For that matter, even that proposed reduction of freedom of religion to "freedom of conscience" is based on the implication that the most important part of "religion" is what you, in the privacy of your own head, do or don't think about god(s) and the supernatural. (I'd note that this is a rather unusual view historically speaking. The Romans would have found it pretty alien. Their contemporaries in China too. Probably the Aztecs and the Incas, too.)

And I'll note that contemporary American protestantism is, ironically, pretty orthopraxic. Modern day American protestants, some confessionals aside, are not very focused on believing in specific doctrines. Evangelicals care more about making a personal devotion to Jesus, a practice, and within broader Christianity many of them are not very orthodox at all. Liberal protestants, of course, well...

Catholicism is more orthodoxic, but Catholic doctrine returns to orthopraxy by the requirement of works for salvation.

I've thought recently on this topic and I'll approach your comment from a different perspective than others. If we truly believe Jesus is God and man we can look to his life in the gospels and see how he lived his life. He never set up a national state or created an enduring political edifice, which if we believe he is omnipotent would have been within his power to do so. This is strengthened by viewing the Old Testament through the lenses of salvation history. God offered a holy kingdom and wholly enmeshed religious political state, and it did not save humanity. Jesus' message, and those of his followers soon after him, was a message that was not constrained by political, ethnic or 'national' boundaries. He instead founded a church.

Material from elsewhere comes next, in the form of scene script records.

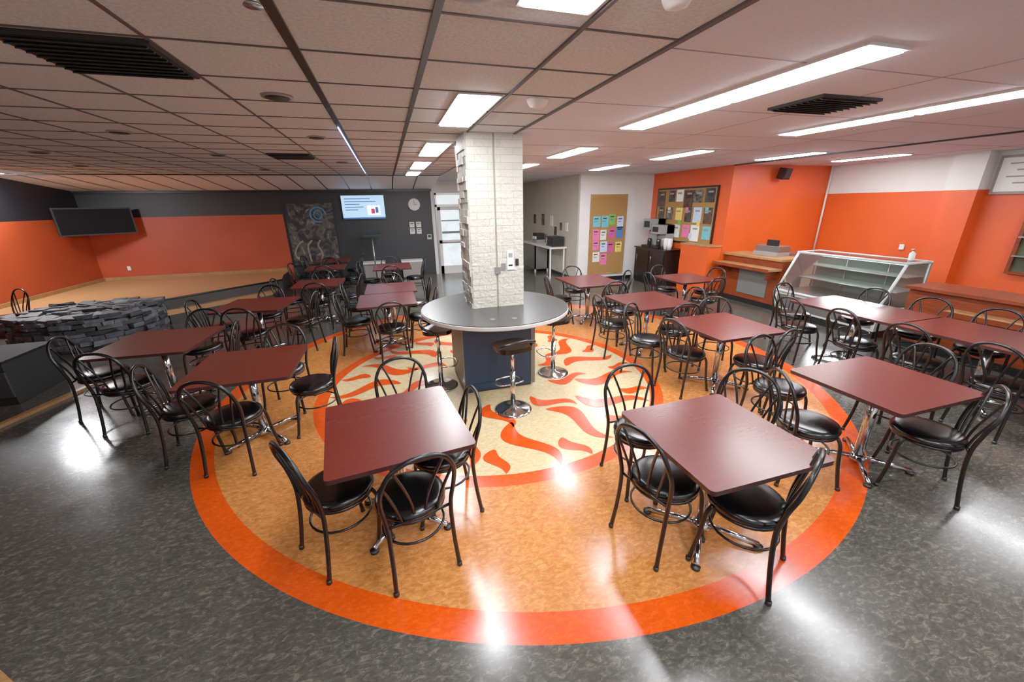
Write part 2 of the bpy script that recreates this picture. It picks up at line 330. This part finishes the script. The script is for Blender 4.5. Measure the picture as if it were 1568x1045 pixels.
def table(w,d,name='dining_table'):
    g=MB(); n=5; rr=.03; poly=[]
    for sx,sy,a0 in ((1,1,0),(-1,1,90),(-1,-1,180),(1,-1,270)):
        for i in range(n+1):
            a=D(a0+90*i/n); poly.append((sx*(w/2-rr)+rr*math.cos(a),sy*(d/2-rr)+rr*math.sin(a)))
    poly=[]
    for sx,sy,a0 in ((1,1,0),(-1,1,90),(-1,-1,180),(1,-1,270)):
        for i in range(n+1):
            a=D(a0+90*i/n); poly.append((sx*(w/2-rr)+rr*math.cos(a),sy*(d/2-rr)+rr*math.sin(a)))
    g.prism(poly,.722,.75,TABLE,TEDGE)
    g.bx(-.15,.15,-.15,.15,.71,.722,BLACK)
    g.lathe([(.035,.06),(.035,.71)],CHROME,(0,0,0),20)
    g.lathe([(.06,.03),(.06,.055),(.038,.09)],CHROME,(0,0,0),20)
    for k in range(4):
        a=D(45+90*k); c,s=math.cos(a),math.sin(a)
        g.tube([(c*.03,s*.03,.055),(c*.18,s*.18,.045),(c*.34,s*.34,.028)],.02,CHROME,8)
        g.lathe([(.028,0),(.028,.02)],BLACK,(c*.34,s*.34,0),10)
    return g.mesh(name)
TM={}
def put_table(x,y,w=.85,d=.87,rot=0,z=0):
    k=(w,d)
    if k not in TM: TM[k]=table(w,d)
    place(TM[k],'dining_table',(x,y,z),rot,0)
def put_chair(x,y,deg,z=0): place(CH,'dining_chair',(x,y,z),D(deg))
def four(x,y,off=.5,sides='LRNF',offy=None,j=.05,z=0):
    oy=offy or off
    for s in sides:
        a=random.uniform(-12,12); q=random.uniform(-j,j)
        if s=='L': put_chair(x-off,y+q,-90+a,z)
        if s=='R': put_chair(x+off,y+q,90+a,z)
        if s=='N': put_chair(x+q,y-oy,a,z)
        if s=='F': put_chair(x+q,y+oy,180+a,z)
put_table(-.1,2.38,.84,.88,D(6.5))
put_chair(-.47,2.25,-58); put_chair(-.05,2.03,14); put_chair(.18,2.42,95); put_chair(-.02,2.97,184)
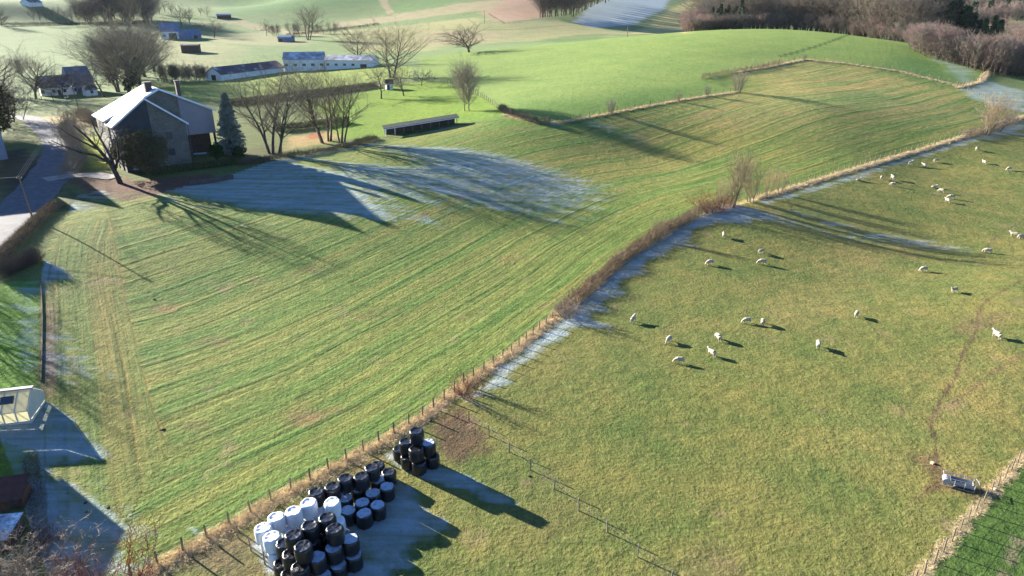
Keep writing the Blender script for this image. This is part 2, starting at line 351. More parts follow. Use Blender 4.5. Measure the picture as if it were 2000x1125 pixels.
frost([(905,790),(960,724),(1080,630),(1130,592),(1165,612),(1100,662),(1030,712),(965,768)],1.2,.95)
frost([(1440,412),(1540,398),(1660,425),(1775,450),(1700,448),(1820,508),(1690,485),(1560,450),(1480,440)],2,.5)
frost([(985,242),(1050,248),(1095,248),(1193,230),(1330,203),(1441,187),(1441,191),(1330,210),(1193,238),(1095,256),(1010,252)],1.2,.45)
frost([(85,540),(105,545),(112,580),(90,600)],1.5,.4)
frost([(150,990),(235,1030),(232,1070),(170,1110),(120,1080)],1.5,.5)
frost([(1788,98),(1830,104),(1920,140),(1925,150),(1880,168),(1840,140)],4,.7)
frost([(1862,178),(1920,152),(1932,142),(1945,160),(2020,180),(2020,222),(1960,215),(1910,200)],3,.8)
frost([(1115,42),(1150,10),(1200,-10),(1315,-10),(1300,20),(1240,50),(1160,55)],5,1.0)
frost([(150,75),(210,50),(260,56),(230,64),(140,62)],8,.35)
frost([(330,105),(400,104),(430,118),(410,124),(340,112)],4,.5)
frost([(380,80),(430,86),(450,96),(400,94)],4,.5)
frost([(0,12),(60,4),(180,22),(160,30),(60,18)],6,.5)

r=np.r_[0,6,12,17,21,np.geomspace(24,1350,550)]
a=np.radians(np.r_[np.arange(-180,-50,6),np.arange(-50,-43,.7),np.arange(-43,43,.1),np.arange(43,50,.7),np.arange(50,180,6)])
A,R=np.meshgrid(a,r); X=R*np.sin(A); Y=R*np.cos(A); P=np.c_[X.ravel(),Y.ravel()]
Z=hz(P[:,0],P[:,1])
nA,nR=len(a),len(r)
bump=np.sin(P[:,0]*.9+P[:,1]*.35)*np.sin(P[:,1]*.7-P[:,0]*.2)*.008
Z=Z+bump*(R.ravel()>20)
def sub(poly,m): 
    lo=poly[:,:2].min(0)-m; hi=poly[:,:2].max(0)+m
    return np.nonzero((P[:,0]>lo[0])&(P[:,0]<hi[0])&(P[:,1]>lo[1])&(P[:,1]<hi[1]))[0]
col=np.tile(np.array(VAL),(len(P),1)); reg=np.zeros(len(P),np.int32); kind=np.zeros((len(P),3)); fr=np.zeros(len(P)); crd=np.zeros((len(P),3))
near=np.clip((R.ravel()-40)/500,0,1)
def region(name,c,i,w=.5):
    k=sub(POLY[name],4); d=sdist(POLY[name],P[k]); f=smooth(w,-w,d)[:,None]
    col[k]=col[k]*(1-f)+np.array(c)*f; reg[k[d<0]]=i; return k,f[:,0]
# default near ground is rough grass
g=smooth(330,230,R.ravel())[:,None]; col=col*(1-g)+np.array((.11,.135,.045))*g
region('paddock',(.19,.25,.055),0,1.5); k,f=region('pasture',PAS,2); kind[k,1]=f
k,f=region('hay',HAY,1); kind[k,0]=f; kind[k,1]*=1-f
k,f=region('hill',HIL,3,1); kind[k,2]=f; k,f=region('lawn',LAW,5,1); k,f=region('crop',CRO,4,.3)
GL=line([(-40,560),(78,545),(80,640),(78,740),(60,800),(-40,840)],30,True); POLY['garden']=GL; region('garden',(.085,.19,.02),6,.6)
POLY['garden2']=line([(-40,880),(0,862),(75,880),(80,930),(40,930),(-40,930)],30,True); region('garden2',(.13,.19,.025),6,.6)
for poly,w,c,k in SOFT:
    i=sub(poly,w*2); d=sdist(poly,P[i]); wob=(np.sin(P[i,0]*1.7/w+P[i,1]*.9/w)+np.sin(P[i,1]*2.3/w-P[i,0]*1.1/w))*.25*w
    f=(smooth(w,-w,d+wob)*k)[:,None]; col[i]=col[i]*(1-f)+c*f
for pa,w,cc in ((FENCE,.8,(.52,.40,.25)),(HILLF,.7,(.27,.24,.14)),(RF,.35,(.36,.29,.17))):
    i=sub(pa,4); d,_,al=pdist(pa,P[i]); f=(smooth(w*1.4,w*.5,d+.25*np.sin(al*1.9))*.85)[:,None]; col[i]=col[i]*(1-f)+np.array(cc)*f
for px,w,c,k in TRACKS:
    pa=line(px,20); i=sub(pa,3); d,_,al=pdist(pa,P[i]); w2=w*(1+.5*np.sin(al*1.3)); f=(smooth(w2*1.8,w2*.6,d)*k)[:,None]; col[i]=col[i]*(1-f)+np.array(c)*f
for poly,w,k in FROST:
    i=sub(poly,w*3); d=sdist(poly,P[i]); wob=(np.sin(P[i,0]*1.3/w+P[i,1]*.7/w)+np.sin(P[i,1]*1.9/w-P[i,0]*1.2/w))*.22*w
    fr[i]=np.maximum(fr[i],smooth(w*1.7,-w*1.5,d+wob)*k)
i=np.nonzero(kind[:,0]>0)[0]; d,sd,al=pdist(resample(FENCE,6),P[i]); crd[i,0]=d; crd[i,1]=al
# the headland beside the garden was cut along the garden edge, so its stripes run that way
GE=line([(80,1140),(80,960),(84,740),(80,540),(92,478),(128,420)],30); HL=line([(92,545),(128,440),(215,425),(240,560),(270,700),(300,810),(330,880),(250,1010),(90,1120),(86,740)],30,True)
j=i[sdist(HL,P[i])<0]; d,sd,al=pdist(GE,P[j]); crd[j,0]=d; crd[j,1]=al; crd[j,2]=1
i=np.nonzero(kind[:,1]>0)[0]; d,sd,al=pdist(RF,P[i]); crd[i,0]=d; crd[i,1]=al
V3=np.c_[P,Z]
i0=np.arange(nR-1)[:,None]*nA+np.arange(nA)[None]; j1=np.arange(nR-1)[:,None]*nA+(np.arange(nA)[None]+1)%nA
Q=np.stack([i0,j1,j1+nA,i0+nA],-1).reshape(-1,4)[:,::-1]
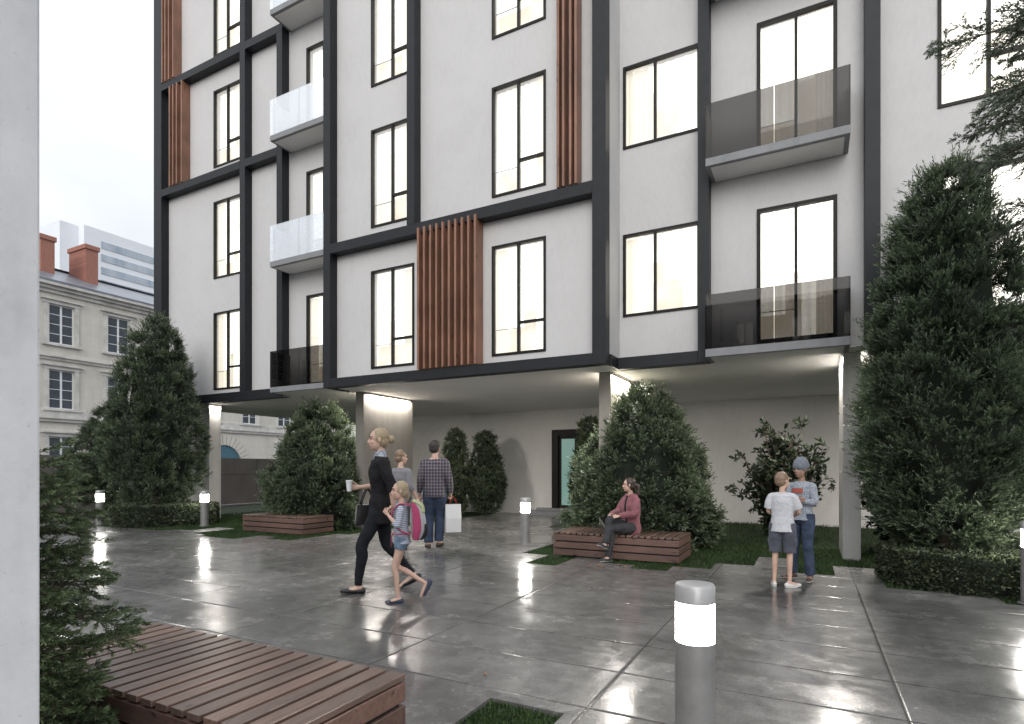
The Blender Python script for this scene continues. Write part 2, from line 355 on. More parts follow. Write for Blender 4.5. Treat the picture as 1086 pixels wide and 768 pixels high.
def modern_window(parent,y,x0,x1,z0,z1,kind='transom',fw=.045):
    f=MB(); a,b=y-.022,y+.05
    f.box(x0,x0+fw,a,b,z0,z1); f.box(x1-fw,x1,a,b,z0,z1)
    f.box(x0+fw,x1-fw,a+.002,b,z1-fw,z1); f.box(x0+fw,x1-fw,a+.002,b,z0,z0+fw)
    xm=(x0+x1)/2 if kind!='wide' else x0+(x1-x0)*.43
    f.box(xm-.022,xm+.022,a+.004,b-.002,z0+fw,z1-fw)
    if kind=='transom': f.box(xm+.022,x1-fw,a+.006,b-.004,z0+.56,z0+.605)
    o=f.build('window',M['winframe'],parent)
    MB().poly([(x0+fw,y+.028,z0+fw),(x1-fw,y+.028,z0+fw),(x1-fw,y+.028,z1-fw),(x0+fw,y+.028,z1-fw)]).build('pane',M['pane'],o)
    bl=MB(); n=28
    for i in range(n):
        xa,xb=x0+(x1-x0)*i/n,x0+(x1-x0)*(i+1)/n
        ya,yb=y+.2+.012*sin(i*1.9),y+.2+.012*sin((i+1)*1.9)
        bl.poly([(xa,ya,z0),(xb,yb,z0),(xb,yb,z1),(xa,ya,z1)])
    bl.build('lit_blind',M['blind'],o)
    q=random.random(); cw=(x1-x0)*random.uniform(.16,.34); cm=MB(); n=14
    xa0=x0+.03 if q<.5 else x1-.03-cw
    for i in range(n):
        a_,b_=xa0+cw*i/n,xa0+cw*(i+1)/n; cm.poly([(a_,y+.12+.018*sin(i*2.1),z0),(b_,y+.12+.018*sin((i+1)*2.1),z0),(b_,y+.12+.018*sin((i+1)*2.1),z1-.05),(a_,y+.12+.018*sin(i*2.1),z1-.05)])
    cm.build('curtain',M['curtain'],o)
    rm=MB(); hh=random.uniform(.42,.62); rm.box(x0+.04,x0+(x1-x0)*random.uniform(.45,.97),y+.165,y+.185,z0,z0+hh)
    if random.random()<.6: a_=x0+(x1-x0)*random.uniform(.3,.6); rm.box(a_,a_+random.uniform(.12,.3),y+.15,y+.165,z0+hh*.6,z0+hh+random.uniform(.15,.7))
    rm.build('glowing_furniture',M['room'],o)
    if kind!='wide':
        MB().box(x0+fw,xm-.022,y+.07,y+.085,z0+.50,z0+.512).build('inner_rail',M['slab'],o)
    return o
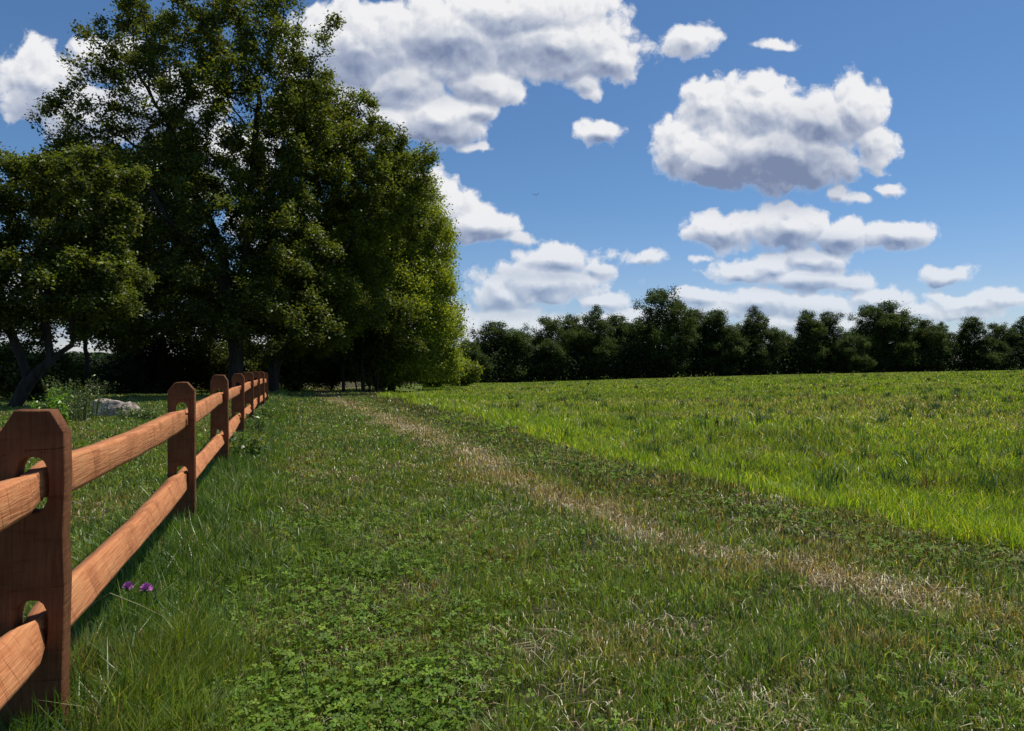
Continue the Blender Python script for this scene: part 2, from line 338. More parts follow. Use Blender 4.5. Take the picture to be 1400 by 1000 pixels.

My thought is 'Christian Nationalism' as an idea mixes the christian idea that should be universal with something that is more parochial-nationalism and does a disservice to the Christian message. It is a current response to the loss of prestige and political power of organized religion. Instead I think Christians should focus on living lives of holiness and raising families that follow the Christian message. Let us be judged by our fruits, let them know us by our joy.

The most reactionary explanation of this, of course, is that Christianity was an original form of what we call progressivism or liberalism, and that some resistance to the use of power and hierarchy are a common theme. The many historical Christian states, by this standard, simply didn't follow Jesus's teachings as they were intended, because ideas and religions co-evolve with power. And the thing that claimed to be the Church ended up having quite a lot of political power and wealth anyway.